The first stored and replayed atomic movie: Physicists store short movies in an atomic vapor http://phys.org/news...
"Scientists at the Joint Quantum Institute have stored not one but two letters of the alphabet in a tiny cell filled with rubidium (Rb) atoms which are tailored to absorb and later re-emit messages on demand. This is the first time two images have simultaneously been reliably stored in a non-solid medium and then played back. In effect, this is the first stored and replayed atomic movie. Because the JQI researchers are able to store and replay two separate images, or "frames," a few micro-seconds apart, the whole sequence can qualify as a feat of cinematography. (...)

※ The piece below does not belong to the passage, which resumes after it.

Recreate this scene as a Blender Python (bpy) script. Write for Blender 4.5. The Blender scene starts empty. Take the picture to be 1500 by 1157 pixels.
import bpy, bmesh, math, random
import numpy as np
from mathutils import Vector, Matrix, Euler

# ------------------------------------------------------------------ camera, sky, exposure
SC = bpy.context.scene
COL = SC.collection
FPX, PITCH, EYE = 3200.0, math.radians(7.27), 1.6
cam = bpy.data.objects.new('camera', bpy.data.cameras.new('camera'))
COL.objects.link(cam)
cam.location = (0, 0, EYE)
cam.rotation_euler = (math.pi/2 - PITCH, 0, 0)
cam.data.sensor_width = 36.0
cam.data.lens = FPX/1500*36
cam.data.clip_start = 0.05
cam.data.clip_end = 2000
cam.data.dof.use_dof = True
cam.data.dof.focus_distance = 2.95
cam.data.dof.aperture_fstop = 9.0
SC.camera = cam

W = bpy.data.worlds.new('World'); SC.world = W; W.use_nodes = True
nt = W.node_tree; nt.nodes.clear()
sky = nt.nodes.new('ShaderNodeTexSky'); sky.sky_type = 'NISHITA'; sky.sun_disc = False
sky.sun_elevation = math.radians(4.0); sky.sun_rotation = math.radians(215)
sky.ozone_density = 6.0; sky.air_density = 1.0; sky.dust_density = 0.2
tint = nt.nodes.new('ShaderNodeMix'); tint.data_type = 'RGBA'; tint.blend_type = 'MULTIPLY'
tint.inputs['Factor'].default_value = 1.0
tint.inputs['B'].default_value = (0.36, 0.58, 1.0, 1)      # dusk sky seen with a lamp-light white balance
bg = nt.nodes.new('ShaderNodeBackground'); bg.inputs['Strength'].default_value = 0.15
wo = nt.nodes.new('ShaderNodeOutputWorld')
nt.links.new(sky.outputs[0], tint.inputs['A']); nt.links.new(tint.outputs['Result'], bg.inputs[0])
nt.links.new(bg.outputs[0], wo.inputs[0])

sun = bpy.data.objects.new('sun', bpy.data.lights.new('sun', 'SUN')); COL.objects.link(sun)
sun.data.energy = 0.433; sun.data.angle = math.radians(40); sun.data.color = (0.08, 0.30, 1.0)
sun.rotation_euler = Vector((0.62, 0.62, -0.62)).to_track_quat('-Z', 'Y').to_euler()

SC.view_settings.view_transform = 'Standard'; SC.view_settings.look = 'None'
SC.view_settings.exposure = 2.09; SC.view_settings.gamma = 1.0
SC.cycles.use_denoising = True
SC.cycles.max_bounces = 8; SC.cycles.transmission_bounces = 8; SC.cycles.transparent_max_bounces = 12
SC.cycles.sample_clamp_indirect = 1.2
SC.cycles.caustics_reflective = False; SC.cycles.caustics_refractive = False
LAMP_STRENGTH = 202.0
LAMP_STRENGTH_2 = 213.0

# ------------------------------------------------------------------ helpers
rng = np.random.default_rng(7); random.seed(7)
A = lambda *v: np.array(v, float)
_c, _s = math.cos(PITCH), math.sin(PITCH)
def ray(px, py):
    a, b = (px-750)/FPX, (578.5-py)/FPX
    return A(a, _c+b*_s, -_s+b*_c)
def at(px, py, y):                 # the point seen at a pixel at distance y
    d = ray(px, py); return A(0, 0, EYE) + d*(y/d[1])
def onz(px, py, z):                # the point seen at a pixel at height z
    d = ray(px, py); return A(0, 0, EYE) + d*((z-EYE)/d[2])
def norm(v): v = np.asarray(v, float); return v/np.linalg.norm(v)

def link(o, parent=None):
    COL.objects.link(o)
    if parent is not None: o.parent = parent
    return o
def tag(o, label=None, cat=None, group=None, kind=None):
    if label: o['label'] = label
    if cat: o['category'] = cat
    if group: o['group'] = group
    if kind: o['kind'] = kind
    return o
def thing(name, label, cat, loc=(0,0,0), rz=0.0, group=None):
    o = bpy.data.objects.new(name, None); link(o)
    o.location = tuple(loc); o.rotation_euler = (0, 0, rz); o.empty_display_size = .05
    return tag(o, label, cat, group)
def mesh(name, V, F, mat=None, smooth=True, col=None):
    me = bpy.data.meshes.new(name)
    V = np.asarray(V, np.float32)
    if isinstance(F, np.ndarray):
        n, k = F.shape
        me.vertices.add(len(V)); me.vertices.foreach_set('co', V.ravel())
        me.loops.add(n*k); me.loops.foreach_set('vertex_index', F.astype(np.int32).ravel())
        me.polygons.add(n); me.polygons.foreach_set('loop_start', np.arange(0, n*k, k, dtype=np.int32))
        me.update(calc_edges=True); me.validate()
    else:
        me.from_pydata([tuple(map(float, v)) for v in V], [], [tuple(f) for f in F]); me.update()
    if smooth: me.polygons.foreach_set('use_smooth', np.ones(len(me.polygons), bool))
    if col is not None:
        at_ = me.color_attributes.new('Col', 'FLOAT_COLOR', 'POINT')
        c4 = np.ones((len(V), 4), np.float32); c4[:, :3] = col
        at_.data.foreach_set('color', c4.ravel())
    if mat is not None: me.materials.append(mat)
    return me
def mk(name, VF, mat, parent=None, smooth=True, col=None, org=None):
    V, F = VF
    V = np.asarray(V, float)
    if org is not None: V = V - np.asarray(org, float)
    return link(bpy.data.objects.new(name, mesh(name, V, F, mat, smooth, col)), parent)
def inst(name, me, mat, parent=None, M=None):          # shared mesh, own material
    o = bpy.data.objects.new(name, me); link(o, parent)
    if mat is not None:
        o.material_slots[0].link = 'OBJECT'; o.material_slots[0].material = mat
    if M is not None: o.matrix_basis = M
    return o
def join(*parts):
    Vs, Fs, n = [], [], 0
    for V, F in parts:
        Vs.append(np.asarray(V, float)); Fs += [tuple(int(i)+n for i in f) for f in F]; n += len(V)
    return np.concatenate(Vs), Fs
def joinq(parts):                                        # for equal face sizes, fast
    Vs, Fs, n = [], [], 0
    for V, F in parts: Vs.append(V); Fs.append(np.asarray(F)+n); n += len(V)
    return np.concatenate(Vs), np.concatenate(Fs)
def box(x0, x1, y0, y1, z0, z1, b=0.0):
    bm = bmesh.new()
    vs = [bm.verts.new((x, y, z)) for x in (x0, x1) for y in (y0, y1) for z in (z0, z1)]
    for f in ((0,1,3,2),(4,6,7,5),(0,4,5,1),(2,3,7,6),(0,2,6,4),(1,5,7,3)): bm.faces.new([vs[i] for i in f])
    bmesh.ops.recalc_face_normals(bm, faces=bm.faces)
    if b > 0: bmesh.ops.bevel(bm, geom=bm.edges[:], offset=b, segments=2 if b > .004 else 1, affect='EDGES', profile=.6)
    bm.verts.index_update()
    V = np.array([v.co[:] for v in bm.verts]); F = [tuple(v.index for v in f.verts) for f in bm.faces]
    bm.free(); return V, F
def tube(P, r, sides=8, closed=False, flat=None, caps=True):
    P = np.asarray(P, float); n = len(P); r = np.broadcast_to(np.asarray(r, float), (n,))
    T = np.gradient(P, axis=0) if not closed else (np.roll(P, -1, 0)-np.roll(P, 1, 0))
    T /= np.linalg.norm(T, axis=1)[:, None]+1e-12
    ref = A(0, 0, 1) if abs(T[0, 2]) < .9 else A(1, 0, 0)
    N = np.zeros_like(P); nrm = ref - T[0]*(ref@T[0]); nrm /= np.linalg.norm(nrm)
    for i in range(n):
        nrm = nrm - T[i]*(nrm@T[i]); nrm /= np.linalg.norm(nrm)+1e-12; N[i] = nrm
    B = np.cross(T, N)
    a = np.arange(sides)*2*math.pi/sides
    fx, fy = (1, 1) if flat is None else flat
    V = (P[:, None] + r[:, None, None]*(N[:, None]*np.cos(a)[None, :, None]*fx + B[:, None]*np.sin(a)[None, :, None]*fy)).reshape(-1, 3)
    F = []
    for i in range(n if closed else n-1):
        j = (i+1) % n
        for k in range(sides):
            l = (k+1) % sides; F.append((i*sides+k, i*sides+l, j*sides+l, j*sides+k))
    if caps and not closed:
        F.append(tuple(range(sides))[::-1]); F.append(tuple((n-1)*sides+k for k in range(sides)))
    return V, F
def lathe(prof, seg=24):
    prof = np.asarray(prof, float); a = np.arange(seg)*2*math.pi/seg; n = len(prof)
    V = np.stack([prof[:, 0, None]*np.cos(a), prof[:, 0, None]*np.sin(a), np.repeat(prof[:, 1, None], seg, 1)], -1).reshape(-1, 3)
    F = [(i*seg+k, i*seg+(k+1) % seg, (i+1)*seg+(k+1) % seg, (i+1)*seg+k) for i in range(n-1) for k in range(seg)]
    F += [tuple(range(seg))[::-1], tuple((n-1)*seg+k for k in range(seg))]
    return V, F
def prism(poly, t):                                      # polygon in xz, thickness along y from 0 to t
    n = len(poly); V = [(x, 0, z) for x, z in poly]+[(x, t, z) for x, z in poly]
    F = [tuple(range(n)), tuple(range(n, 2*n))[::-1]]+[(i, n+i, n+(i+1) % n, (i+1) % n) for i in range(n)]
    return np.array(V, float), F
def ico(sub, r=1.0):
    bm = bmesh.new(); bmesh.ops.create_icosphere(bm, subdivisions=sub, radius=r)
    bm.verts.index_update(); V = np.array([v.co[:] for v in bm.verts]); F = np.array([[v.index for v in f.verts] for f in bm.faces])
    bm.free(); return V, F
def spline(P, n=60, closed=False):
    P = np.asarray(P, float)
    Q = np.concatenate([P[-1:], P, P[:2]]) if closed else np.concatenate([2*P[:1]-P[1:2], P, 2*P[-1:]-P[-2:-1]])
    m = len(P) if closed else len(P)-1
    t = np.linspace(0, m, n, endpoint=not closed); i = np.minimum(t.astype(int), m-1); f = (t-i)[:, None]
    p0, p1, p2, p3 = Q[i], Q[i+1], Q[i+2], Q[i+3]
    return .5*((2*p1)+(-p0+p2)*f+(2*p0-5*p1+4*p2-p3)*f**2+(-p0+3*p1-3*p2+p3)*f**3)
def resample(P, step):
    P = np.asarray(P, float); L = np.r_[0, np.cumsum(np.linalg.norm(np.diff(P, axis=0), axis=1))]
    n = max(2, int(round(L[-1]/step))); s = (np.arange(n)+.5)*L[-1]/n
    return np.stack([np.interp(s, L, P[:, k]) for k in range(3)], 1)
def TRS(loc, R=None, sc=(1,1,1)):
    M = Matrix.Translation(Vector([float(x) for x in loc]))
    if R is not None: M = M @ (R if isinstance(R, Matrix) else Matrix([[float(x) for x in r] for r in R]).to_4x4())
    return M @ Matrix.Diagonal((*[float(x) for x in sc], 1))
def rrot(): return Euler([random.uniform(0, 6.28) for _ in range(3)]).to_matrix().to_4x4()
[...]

The atomic storage medium is a narrow cell some 20 centimeters long, which seems pretty large for a quantum device. That's how much room is needed to accommodate a quantum process called gradient echo memory (GEM). (...) "
- Amira
"The image is stored in this extended way, by being absorbed in atoms at any one particular place in the cell, depending on whether those atoms are exposed to three carefully tailored fields: the electric field of the signal light, the electric field of another "control" laser pulse, and a magnetic field (adjusted to be different along the length of the cell) which makes the Rb atoms (each behaving like a magnet itself) precess about. When the image is absorbed into the atoms in the cell, the control beam is turned off. Because this process requires the simultaneous action of two particular photons---one putting the atom in an excited state, the other sending it back down to a slightly different ground state---it cannot easily be undone by atoms subsequently randomly emitting light and returning to the original ground state. That's how the image is stored. Image readout occurs in a sort of reverse process. The magnetic field is flipped to a contrary orientation, the control beam turned back on, and the atoms start to precess in the opposite direction. Eventually those atoms reemit light, thus reconstituting the image pulse, which proceeds on its way out of the cell."